Monday 12 April 2010

Good writing is full of surprises

In September I’m going to be teaching a whole raft of different classes for Kent Adult Education and amongst these classes is a one day course on Booker Prize Winners of the last twenty years.  I want to teach this because I think so often we hear all the hype about the book but never get around to reading it. Sometimes we get around to reading the book and no one else has and if you’re anything like me you’ll want to talk about the book. Thank goodness for the internet on that count – at least now I can stop boring family and friends endlessly about books I think are brilliant – now I can bore all of you.
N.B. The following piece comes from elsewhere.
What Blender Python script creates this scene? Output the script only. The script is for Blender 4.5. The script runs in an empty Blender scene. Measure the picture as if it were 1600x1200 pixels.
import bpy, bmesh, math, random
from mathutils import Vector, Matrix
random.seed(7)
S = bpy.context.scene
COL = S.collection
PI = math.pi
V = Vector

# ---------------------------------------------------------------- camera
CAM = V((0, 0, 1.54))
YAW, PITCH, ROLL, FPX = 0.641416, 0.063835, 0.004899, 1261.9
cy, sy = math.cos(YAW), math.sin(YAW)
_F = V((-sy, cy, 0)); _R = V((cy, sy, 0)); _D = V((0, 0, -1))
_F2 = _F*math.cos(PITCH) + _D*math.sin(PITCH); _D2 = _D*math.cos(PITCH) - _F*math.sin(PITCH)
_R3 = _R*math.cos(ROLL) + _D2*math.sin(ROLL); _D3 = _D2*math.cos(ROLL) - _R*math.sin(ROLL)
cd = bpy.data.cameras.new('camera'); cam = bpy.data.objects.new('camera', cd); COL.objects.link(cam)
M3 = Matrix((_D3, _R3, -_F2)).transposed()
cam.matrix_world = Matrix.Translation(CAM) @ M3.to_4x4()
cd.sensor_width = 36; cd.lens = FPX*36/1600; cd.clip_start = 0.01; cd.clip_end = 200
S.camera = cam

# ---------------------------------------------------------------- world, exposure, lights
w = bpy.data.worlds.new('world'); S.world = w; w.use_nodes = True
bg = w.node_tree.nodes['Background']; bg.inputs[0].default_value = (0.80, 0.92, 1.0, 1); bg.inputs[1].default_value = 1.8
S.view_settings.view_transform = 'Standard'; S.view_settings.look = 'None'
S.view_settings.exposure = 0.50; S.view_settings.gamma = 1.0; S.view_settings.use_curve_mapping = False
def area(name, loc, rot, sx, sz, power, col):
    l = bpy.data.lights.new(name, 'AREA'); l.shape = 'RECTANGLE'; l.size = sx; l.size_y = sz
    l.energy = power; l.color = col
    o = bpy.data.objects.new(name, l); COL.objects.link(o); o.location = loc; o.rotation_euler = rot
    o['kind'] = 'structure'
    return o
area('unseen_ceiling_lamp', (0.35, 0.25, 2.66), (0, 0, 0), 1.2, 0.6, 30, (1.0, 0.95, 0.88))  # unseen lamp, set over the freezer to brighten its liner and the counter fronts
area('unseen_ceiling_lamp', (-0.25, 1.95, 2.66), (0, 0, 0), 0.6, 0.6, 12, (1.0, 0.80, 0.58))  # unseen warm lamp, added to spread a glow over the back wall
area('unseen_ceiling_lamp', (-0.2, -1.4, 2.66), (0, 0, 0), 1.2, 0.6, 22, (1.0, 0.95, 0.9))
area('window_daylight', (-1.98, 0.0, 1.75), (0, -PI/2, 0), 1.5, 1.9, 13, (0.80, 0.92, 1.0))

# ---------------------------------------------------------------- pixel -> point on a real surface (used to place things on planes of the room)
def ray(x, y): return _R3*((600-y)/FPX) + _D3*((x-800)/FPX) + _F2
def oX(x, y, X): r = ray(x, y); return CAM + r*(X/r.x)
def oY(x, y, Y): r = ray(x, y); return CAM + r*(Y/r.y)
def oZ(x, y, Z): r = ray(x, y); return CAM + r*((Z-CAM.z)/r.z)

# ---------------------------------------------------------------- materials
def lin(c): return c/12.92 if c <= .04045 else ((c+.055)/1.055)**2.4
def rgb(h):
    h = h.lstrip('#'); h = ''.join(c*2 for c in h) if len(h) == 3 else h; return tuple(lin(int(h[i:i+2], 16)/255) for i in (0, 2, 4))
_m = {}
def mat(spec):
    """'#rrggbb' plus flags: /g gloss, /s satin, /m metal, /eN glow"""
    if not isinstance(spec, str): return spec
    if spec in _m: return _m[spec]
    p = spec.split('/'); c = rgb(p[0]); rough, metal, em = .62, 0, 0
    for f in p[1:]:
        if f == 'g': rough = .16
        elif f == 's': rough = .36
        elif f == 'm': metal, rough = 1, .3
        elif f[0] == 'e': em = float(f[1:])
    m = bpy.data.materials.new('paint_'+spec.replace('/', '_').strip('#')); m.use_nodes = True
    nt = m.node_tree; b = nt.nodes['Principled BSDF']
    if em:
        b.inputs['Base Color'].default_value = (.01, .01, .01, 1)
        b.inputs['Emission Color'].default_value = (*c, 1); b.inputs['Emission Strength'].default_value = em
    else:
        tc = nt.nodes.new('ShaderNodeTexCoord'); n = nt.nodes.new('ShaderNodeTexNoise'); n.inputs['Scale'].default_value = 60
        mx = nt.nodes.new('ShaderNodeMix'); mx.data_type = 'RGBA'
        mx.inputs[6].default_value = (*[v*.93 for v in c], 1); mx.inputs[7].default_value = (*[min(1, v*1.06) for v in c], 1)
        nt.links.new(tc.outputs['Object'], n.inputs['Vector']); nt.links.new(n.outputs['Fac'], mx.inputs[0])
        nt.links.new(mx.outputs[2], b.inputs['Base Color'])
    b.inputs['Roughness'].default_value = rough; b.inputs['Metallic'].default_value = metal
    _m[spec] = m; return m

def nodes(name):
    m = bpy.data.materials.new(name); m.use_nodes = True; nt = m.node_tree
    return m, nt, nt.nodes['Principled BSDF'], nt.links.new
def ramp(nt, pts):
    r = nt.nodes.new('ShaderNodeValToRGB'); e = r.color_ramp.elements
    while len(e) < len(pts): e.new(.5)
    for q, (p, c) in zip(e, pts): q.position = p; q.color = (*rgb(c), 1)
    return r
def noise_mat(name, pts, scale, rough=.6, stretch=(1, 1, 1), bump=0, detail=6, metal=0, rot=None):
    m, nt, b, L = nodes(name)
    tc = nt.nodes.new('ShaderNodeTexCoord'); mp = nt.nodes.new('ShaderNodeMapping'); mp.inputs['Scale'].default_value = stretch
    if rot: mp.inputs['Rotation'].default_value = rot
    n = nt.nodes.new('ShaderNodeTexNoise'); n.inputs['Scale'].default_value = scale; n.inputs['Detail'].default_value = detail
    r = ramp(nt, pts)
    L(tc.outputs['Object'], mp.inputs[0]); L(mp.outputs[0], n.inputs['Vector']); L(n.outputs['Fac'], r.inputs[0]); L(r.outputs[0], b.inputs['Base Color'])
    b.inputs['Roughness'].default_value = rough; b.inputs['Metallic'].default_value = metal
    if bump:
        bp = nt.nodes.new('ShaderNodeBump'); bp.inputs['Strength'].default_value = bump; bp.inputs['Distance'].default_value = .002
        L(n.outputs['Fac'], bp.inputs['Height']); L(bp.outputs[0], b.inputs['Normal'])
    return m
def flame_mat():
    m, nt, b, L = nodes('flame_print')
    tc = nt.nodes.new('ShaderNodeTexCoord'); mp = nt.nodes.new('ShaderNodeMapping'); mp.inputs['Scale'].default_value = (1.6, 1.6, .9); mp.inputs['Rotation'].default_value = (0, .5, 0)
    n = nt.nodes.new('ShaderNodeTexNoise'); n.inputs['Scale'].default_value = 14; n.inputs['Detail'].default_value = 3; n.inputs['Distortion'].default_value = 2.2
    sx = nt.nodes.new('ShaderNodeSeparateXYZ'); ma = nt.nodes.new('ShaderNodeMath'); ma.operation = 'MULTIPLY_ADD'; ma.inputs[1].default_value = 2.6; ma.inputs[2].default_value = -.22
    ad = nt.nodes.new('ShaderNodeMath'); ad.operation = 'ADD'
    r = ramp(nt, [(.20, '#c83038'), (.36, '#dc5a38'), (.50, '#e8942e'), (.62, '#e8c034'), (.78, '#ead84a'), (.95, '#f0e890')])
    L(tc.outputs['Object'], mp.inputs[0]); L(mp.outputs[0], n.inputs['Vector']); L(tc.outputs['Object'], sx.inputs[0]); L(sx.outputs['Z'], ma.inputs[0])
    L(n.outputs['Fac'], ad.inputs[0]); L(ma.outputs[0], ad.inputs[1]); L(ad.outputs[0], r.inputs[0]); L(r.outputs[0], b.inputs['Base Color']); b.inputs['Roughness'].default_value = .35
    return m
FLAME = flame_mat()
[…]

No, that’s not come out right….

Anyway, I took a look at the Booker site and picked out a few of my favourites and added some of those I hadn’t read to my Must Read List. In the last few weeks I’ve worked my way through all of Pat Barker’s wonderful Regeneration Trilogypatbarker Which I can’t recommend highly enough – I adored it. The Ghost Road is the final one of the trilogy and mixes fact – WW1, Wilfred Owen and Siegfried Sassoon with fiction – the character of Billy Prior who is an officer alongside Owen. The story was gripping and the prose quite beautiful. The ending was no surprise, inevitable to anyone who knows even the smallest amount about the First World War. I was reminded of the BBC comedy series Blackadder Goes Forth by Richard Curtis and Ben Elton and staring Rowan Atkinson, Hugh Laurie, Tony Robinson, Tim McInnery and Stephen Fry.

Even though this is a comedy it’s widely used now in schools to explain and teach about WW1 and personally I can’t watch it through without feeling tearful at the loss of a generation.

Pat Barker uses black humour throughout her books and the effect is similar to Curtis and Elton’s – one moment you’re laughing and the next in tears. Truly wonderful stuff.